With such thoughts in mind, we would recommend that the Director of Education be asked to confer with the appropriate experts to see how far, and under what conditions, suitable courses of lectures could be provided for parents and prospective parents.

The Special Legislation of the 1954 Session

Following upon the presentation of the Mazengarb report the Government immediately took steps to give effect to those recommendations which called for special legislation. Three Bills were introduced, the first dealing with "indecent publications", the second dealing with child welfare, and the third with police offences.

In our order of reference we were directed to study these pieces of legislation and to report as to their efficacy and as to whether there were any specific amendments that were necessary or desirable.

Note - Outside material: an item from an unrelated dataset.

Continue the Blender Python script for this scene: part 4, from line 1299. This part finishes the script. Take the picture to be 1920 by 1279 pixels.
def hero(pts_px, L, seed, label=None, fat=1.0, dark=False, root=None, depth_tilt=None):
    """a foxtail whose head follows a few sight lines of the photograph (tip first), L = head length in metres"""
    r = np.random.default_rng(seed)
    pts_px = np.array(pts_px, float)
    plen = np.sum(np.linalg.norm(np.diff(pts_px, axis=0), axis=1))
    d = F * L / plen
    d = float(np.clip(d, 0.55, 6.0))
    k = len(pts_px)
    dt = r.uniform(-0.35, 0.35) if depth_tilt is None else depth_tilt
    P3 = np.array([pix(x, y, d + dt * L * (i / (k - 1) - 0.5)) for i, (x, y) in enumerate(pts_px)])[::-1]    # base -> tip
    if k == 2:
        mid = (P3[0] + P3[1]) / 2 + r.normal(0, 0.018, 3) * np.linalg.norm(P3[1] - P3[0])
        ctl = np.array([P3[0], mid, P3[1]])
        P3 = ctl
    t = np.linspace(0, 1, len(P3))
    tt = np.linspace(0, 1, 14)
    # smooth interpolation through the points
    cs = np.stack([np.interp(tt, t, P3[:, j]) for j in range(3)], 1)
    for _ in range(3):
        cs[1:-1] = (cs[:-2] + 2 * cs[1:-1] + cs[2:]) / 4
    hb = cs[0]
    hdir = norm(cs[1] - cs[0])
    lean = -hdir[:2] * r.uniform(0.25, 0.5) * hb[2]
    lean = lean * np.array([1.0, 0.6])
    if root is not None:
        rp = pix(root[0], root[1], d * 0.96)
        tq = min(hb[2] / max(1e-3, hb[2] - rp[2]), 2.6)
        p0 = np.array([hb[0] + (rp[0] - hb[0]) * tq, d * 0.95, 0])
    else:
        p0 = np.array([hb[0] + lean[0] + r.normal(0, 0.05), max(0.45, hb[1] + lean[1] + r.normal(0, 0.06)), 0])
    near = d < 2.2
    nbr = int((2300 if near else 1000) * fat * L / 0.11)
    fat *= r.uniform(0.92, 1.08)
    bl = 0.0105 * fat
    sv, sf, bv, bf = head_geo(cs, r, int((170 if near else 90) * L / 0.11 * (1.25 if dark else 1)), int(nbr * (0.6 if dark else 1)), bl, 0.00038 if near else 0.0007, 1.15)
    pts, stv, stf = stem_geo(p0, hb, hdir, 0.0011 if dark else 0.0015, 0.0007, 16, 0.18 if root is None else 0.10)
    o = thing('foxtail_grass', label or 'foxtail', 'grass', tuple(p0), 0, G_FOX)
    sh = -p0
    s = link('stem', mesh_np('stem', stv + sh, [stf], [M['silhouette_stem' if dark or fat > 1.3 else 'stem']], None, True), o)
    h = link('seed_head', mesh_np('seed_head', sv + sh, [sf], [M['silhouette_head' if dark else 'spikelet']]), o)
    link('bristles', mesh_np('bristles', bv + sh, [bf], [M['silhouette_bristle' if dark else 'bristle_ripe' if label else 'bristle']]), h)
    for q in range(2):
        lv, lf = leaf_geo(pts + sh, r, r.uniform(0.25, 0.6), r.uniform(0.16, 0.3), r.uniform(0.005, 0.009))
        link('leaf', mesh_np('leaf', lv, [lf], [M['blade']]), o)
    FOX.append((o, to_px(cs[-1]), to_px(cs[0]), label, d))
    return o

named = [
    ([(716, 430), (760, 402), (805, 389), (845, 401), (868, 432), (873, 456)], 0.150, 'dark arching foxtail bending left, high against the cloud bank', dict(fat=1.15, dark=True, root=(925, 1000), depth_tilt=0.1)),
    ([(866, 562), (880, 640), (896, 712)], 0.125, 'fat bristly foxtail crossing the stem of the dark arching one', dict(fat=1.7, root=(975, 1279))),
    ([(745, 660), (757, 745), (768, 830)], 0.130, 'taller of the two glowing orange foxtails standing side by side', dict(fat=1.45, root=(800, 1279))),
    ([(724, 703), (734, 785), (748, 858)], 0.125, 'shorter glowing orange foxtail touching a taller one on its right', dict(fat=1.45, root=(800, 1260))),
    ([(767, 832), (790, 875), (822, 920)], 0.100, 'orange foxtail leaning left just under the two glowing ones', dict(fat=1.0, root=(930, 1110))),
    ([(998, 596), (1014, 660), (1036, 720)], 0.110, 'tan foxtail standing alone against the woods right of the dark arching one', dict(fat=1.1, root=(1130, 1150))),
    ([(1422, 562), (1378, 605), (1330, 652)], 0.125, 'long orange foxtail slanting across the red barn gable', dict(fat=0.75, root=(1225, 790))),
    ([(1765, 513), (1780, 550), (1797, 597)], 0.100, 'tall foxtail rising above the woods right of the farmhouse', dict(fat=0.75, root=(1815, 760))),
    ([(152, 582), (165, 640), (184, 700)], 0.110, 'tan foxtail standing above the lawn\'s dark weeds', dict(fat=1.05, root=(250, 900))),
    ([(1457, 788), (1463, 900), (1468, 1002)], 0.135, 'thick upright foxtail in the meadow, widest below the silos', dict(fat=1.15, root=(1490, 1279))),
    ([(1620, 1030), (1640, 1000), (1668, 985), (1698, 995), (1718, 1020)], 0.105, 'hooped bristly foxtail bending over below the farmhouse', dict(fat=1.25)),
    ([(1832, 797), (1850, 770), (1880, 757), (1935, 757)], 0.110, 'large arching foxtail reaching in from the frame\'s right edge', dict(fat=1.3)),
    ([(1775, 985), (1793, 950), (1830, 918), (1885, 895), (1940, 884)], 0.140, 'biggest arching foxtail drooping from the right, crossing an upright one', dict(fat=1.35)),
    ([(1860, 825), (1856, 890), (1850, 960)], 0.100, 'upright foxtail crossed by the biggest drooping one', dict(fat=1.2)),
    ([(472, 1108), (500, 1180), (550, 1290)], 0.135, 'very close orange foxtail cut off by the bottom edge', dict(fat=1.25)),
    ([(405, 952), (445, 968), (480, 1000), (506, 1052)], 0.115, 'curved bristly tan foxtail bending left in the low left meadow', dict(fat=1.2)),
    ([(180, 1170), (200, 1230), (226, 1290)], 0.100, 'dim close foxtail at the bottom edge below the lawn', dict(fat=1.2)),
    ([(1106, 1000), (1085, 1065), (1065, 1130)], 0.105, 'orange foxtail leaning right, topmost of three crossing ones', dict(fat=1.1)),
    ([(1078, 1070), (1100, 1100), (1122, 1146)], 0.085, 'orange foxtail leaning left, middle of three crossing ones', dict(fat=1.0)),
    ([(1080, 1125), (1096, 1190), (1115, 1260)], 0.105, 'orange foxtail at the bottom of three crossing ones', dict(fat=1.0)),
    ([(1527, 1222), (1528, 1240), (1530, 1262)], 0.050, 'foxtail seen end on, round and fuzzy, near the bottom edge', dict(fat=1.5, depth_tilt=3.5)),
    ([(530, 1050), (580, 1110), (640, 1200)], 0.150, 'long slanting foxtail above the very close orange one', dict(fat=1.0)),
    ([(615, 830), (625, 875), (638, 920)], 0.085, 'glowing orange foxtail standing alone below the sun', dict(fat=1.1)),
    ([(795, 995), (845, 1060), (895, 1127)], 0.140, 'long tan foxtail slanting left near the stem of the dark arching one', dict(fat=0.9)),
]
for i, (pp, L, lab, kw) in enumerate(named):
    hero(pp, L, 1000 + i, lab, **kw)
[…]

In the preparation of this part of our report we have had the advice and much valued assistance of the Department of Justice. We deal here with the question of "publications". Our comments as to the Child Welfare Act appear elsewhere in this report. No comment is needed regarding the amendment to the Police Offences Act. First as to publications of a more or less objectionable character circulating in New Zealand.

We set out at some length some portions of the report submitted for our consideration by the Minister of Justice, the Hon. Mr Marshall. Inter alia, it is said:

I. Objectionable Publications in General

"Our survey of the book trade disclosed that there were three types of publication to which particular attention should be given—comics, certain crime stories, and nudist and other suggestive magazines.

(a) Comics: "These are the publications which have attracted most public attention, both here and overseas, and in particular the type of comic known as the 'crime' or 'horror' comic has come in for a great deal of severe criticism. It is true that reading of a mildly bloodthirsty nature directed at the juvenile market is no new thing. The comic books of today, however, are not those of a generation ago, nor are they at all similar to the comic strips now appearing in the newspapers. Many of them are full of matter which is brutal, horrifying, and sadistic, and although to a certain extent they are published for and read by adults of feeble mentality they are also available to children.

"The origin of this type of comic is the United States, but other countries have not been slow to follow suit. Large numbers of comics are reprinted in England and Australia from American plates. The interim report of the Kefauver Committee strongly indicts crime and horror comics and gives some revolting illustrations of their contents. Reports indicate that comics almost as bad were circulating in England before the introduction of legislation there. The nature of crime comics circulating in Canada was responsible for an Act passed there in 1949 prohibiting such comics.